FCC Verizon Wireless
The FCC is questioning Verizon Wireless' expansion of its data throttling policies to 4G LTE customers. Reuters

Americans have long associated pay-TV with a cable or a satellite dish. But Verizon (NYSE:VZ), the nation’s largest wireless provider, says it hopes to take another technological leap within a year: delivering cable TV over its high-speed mobile network.

Verizon is the No. 6 U.S. pay-TV provider with its FiOS service, but the company is planning the next generation of that service delivered over its 4G LTE network to wireless devices. “No one has a wireless network better positioned to do this than we do,” spokesman Jim Gerace said.

The idea of streaming that amount data over already-jammed cellular networks seems far-fetched, but Verizon claims it's not that far off. With two big tranches of wireless spectrum now held by TV broadcasters coming up for auction this year and next, wireless capacity is about to expand. But Verizon says it can achieve TV over wireless broadband without adding additional spectrum. And it's not the only one that may try.

“By year’s end, America’s four national wireless broadband ISPs will be offering speeds capable of supporting new over-the-top video streaming services, nearly ubiquitously,” broadband analyst Scott McClelland said.

"To do over-the-top you have to have a rich spectrum portfolio," he said, adding both AT&T and Sprint have sufficient spectrum to do it. "The key gating factor is if they have the [content] rights legally to do it."

Delivering video over wireless networks would allow Verizon to compete on a national basis with satellite providers Dish Network and with DirecTV, which is in the process of being acquired by AT&T Inc. (NYSE:T) in a proposed $45.3 billion deal, now under review by the Federal Communications Commission.

It would also reconfigure the video business and add a new dimension to the net neutrality debate now playing out at the FCC. Verizon would very much like to prioritize data over its fiber network, and has conceded it rations wireless data through what it calls "network optimization," popularly known as "throttling."

"While the network optimization policy has long been applied to customers on our 3G network, we recently began notifying our customers that we will apply this policy on our 4G LTE network beginning in October," Verizon wrote in a letter to the FCC earlier this month.
Verizon says video already accounts for 70 percent of the data transmitted over its 4G LTE network through technologies acquired last year including upLynk, a cloud TV company that delivers live video across devices, and Edgecast, a content delivery network.
“It’s not really a tech problem; it's a problem of performance and cost,” said Blair Levin, former FCC commissioner and now an Aspen Institute fellow. “If they use the spectrum one way, they can’t use it for another.”
The telco's overriding concern, he said, is spectrum. "That is the fundamental interest of the wireless companies," he said. "Get as much spectrum as possible."

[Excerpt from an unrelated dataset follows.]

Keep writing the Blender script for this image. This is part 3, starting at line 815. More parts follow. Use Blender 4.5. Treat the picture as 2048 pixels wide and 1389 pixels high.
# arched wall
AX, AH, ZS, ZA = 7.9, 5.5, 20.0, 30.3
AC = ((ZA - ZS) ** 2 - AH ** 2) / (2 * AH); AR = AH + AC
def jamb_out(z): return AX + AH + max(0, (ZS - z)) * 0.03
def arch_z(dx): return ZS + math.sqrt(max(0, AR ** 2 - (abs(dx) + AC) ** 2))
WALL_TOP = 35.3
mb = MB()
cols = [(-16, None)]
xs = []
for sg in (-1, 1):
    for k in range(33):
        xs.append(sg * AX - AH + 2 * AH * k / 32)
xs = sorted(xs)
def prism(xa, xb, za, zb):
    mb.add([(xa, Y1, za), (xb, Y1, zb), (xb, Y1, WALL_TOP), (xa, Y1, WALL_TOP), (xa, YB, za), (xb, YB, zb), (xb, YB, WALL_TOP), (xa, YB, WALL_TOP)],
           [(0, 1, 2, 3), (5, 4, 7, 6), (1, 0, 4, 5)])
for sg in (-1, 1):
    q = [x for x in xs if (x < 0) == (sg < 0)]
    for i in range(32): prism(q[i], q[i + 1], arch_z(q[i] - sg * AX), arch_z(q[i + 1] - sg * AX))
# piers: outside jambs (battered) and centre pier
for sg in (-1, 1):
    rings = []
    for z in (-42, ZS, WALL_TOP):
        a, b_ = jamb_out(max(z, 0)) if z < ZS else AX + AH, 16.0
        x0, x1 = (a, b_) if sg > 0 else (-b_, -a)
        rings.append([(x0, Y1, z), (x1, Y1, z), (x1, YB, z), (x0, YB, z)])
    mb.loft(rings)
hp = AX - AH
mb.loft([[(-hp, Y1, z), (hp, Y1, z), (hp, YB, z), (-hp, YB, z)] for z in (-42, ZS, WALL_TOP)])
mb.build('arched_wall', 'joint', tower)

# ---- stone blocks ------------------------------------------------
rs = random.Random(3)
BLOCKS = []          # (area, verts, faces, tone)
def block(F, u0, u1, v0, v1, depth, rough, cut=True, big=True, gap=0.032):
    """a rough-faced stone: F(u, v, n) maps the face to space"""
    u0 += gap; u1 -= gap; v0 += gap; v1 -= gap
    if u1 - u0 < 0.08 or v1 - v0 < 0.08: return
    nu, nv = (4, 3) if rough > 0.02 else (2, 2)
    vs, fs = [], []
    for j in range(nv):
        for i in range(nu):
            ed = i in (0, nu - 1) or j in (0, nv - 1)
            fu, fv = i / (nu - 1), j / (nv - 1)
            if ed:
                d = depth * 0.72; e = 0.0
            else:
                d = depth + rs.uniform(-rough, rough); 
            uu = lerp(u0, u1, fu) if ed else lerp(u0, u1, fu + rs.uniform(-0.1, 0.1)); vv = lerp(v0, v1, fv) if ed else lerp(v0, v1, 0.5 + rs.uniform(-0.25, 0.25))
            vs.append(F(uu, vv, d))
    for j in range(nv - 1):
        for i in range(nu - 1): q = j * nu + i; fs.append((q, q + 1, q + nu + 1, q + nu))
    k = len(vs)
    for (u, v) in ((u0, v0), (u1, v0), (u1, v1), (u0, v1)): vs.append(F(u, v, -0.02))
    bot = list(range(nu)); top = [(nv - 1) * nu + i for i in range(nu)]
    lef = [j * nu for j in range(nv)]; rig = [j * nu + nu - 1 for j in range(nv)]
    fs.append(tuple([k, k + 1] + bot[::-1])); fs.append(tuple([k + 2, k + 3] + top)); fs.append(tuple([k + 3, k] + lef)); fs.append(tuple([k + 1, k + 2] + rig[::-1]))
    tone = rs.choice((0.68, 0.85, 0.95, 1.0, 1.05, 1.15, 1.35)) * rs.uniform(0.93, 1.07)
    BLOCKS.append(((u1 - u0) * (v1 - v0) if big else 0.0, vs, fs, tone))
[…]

Verizon's is a competitive bet on what the TV landscape will look like in five years -- which is to say very different than it does today.

Cable operators like Time Warner Cable (NYSE:TWC) and Cablevision (NYSE:CVC) have built out extensive Wi-Fi networks and mobile apps that allow users to stream TV to mobile devices. But one cable exec said the opportunity to deliver TV completely untethered is overblown. “If you’re out of your house you’re doing something else other than watching TV,” he said.

Right now pay-TV providers compete on a limited basis in local markets, with typically a cable company and a telco laying fiber and satellite services like DirecTV (NASDAQ:DTV) and Echostar Communications Corp.'s (NASDAQ:SATS) Dish Network beaming TV to satellite dishes. That’s all going to change when TV goes over-the-top, and those with content rights will compete, nationally.

Verizon bought Intel’s failed attempt to enter the over-the-top TV market, a service called OnCue, in May for a reported $500 million. Gerace said the first priority for that technology is to make FiOS better and that products derived from that service will start rolling out in six months.

That Verizon is planning to use its wireless network for TV shows how hard it is to operate a web-TV service profitably without a pipe into the home. That’s one reason the TV business has been so tough for prospective entrants like Apple (NASDAQ:AAPL), Sony (NYSE:SNE), Google (NASDAQ:GOOG) and Microsoft (NASDAQ:MSFT). All four of those companies are more-than-capable of securing content deals; the question is whether they could operate profitably once doing so, particularly if they have to pay a broadband toll to get into the living room.